◆ **WHAT THE TASK REQUIRES**
Include the line containing "return (f(r), f(g), f(b), 1)" and all lines before it, repeated exactly from the listing below, without pictures.
#### SOURCE EXCERPT
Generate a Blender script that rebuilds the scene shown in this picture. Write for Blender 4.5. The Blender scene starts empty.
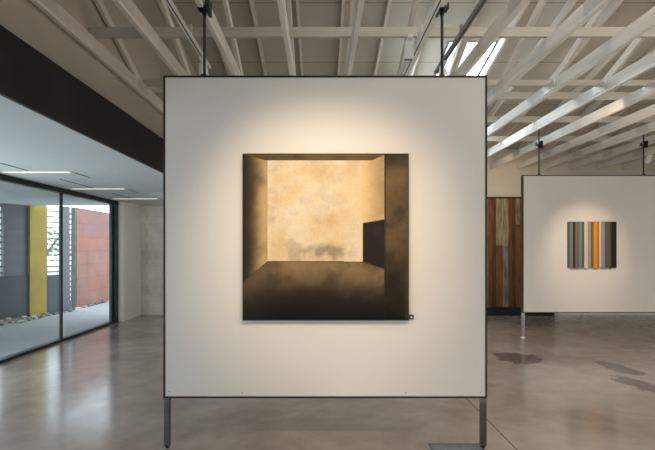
import bpy, bmesh, math, random
from mathutils import Vector, Matrix, noise
random.seed(7)
S = bpy.context.scene
C = S.collection
F = 440.0; EYE = 1.53

# ------------------------------------------------------------------ materials
def srgb(r, g, b):
    def f(c):
        c /= 255.0
        return c/12.92 if c <= .04045 else ((c+.055)/1.055)**2.4
    return (f(r), f(g), f(b), 1)

def mat(name, col, rough=.6, metal=0, noise_s=0, noise_amt=.0, bump=0, spec=.5, scale=(1,1,1), col2=None, detail=5):
    m = bpy.data.materials.new(name); m.use_nodes = True
    nt = m.node_tree; N = nt.nodes; L = nt.links
    p = N['Principled BSDF']
    p.inputs['Base Color'].default_value = col
    p.inputs['Roughness'].default_value = rough
    p.inputs['Metallic'].default_value = metal
    p.inputs['Specular IOR Level'].default_value = spec
    if noise_s:
        tc = N.new('ShaderNodeTexCoord'); mp = N.new('ShaderNodeMapping'); mp.inputs['Scale'].default_value = scale
        L.new(tc.outputs['Object'], mp.inputs['Vector'])
        n = N.new('ShaderNodeTexNoise'); n.inputs['Scale'].default_value = noise_s; n.inputs['Detail'].default_value = detail
        L.new(mp.outputs[0], n.inputs['Vector'])
        r = N.new('ShaderNodeValToRGB')
        r.color_ramp.elements[0].position = .3; r.color_ramp.elements[1].position = .7
        a = noise_amt
        r.color_ramp.elements[0].color = (col[0]*(1-a), col[1]*(1-a), col[2]*(1-a), 1)
        r.color_ramp.elements[1].color = col2 if col2 else (min(1, col[0]*(1+a)), min(1, col[1]*(1+a)), min(1, col[2]*(1+a)), 1)
        L.new(n.outputs['Fac'], r.inputs['Fac']); L.new(r.outputs['Color'], p.inputs['Base Color'])
        if bump:
            b = N.new('ShaderNodeBump'); b.inputs['Strength'].default_value = bump; b.inputs['Distance'].default_value = .01
            L.new(n.outputs['Fac'], b.inputs['Height']); L.new(b.outputs['Normal'], p.inputs['Normal'])
    return m

def emis(name, col, s):
    m = bpy.data.materials.new(name); m.use_nodes = True
    p = m.node_tree.nodes['Principled BSDF']
    p.inputs['Base Color'].default_value = col
    p.inputs['Emission Color'].default_value = col; p.inputs['Emission Strength'].default_value = s
    return m

def glass_mat(name, tint, refl=.9):
    m = bpy.data.materials.new(name); m.use_nodes = True
    nt = m.node_tree; N = nt.nodes; L = nt.links
    N.remove(N['Principled BSDF']); out = N['Material Output']
    t = N.new('ShaderNodeBsdfTransparent'); t.inputs[0].default_value = tint
    g = N.new('ShaderNodeBsdfGlossy'); g.inputs['Roughness'].default_value = .01; g.inputs[0].default_value = (refl, refl, refl, 1)
    f = N.new('ShaderNodeLayerWeight'); f.inputs[0].default_value = .5
    pw = N.new('ShaderNodeMath'); pw.operation = 'POWER'; pw.inputs[1].default_value = 4
    L.new(f.outputs['Facing'], pw.inputs[0])
    ma = N.new('ShaderNodeMath'); ma.operation = 'MULTIPLY_ADD'; ma.inputs[1].default_value = .9; ma.inputs[2].default_value = .06
    L.new(pw.outputs[0], ma.inputs[0])
    mx = N.new('ShaderNodeMixShader')
    L.new(ma.outputs[0], mx.inputs[0]); L.new(t.outputs[0], mx.inputs[1]); L.new(g.outputs[0], mx.inputs[2])
    L.new(mx.outputs[0], out.inputs['Surface'])
    return m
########
◆ **CORRECT RESPONSE**
Generate a Blender script that rebuilds the scene shown in this picture. Write for Blender 4.5. The Blender scene starts empty.
import bpy, bmesh, math, random
from mathutils import Vector, Matrix, noise
random.seed(7)
S = bpy.context.scene
C = S.collection
F = 440.0; EYE = 1.53

# ------------------------------------------------------------------ materials
def srgb(r, g, b):
    def f(c):
        c /= 255.0
        return c/12.92 if c <= .04045 else ((c+.055)/1.055)**2.4
    return (f(r), f(g), f(b), 1)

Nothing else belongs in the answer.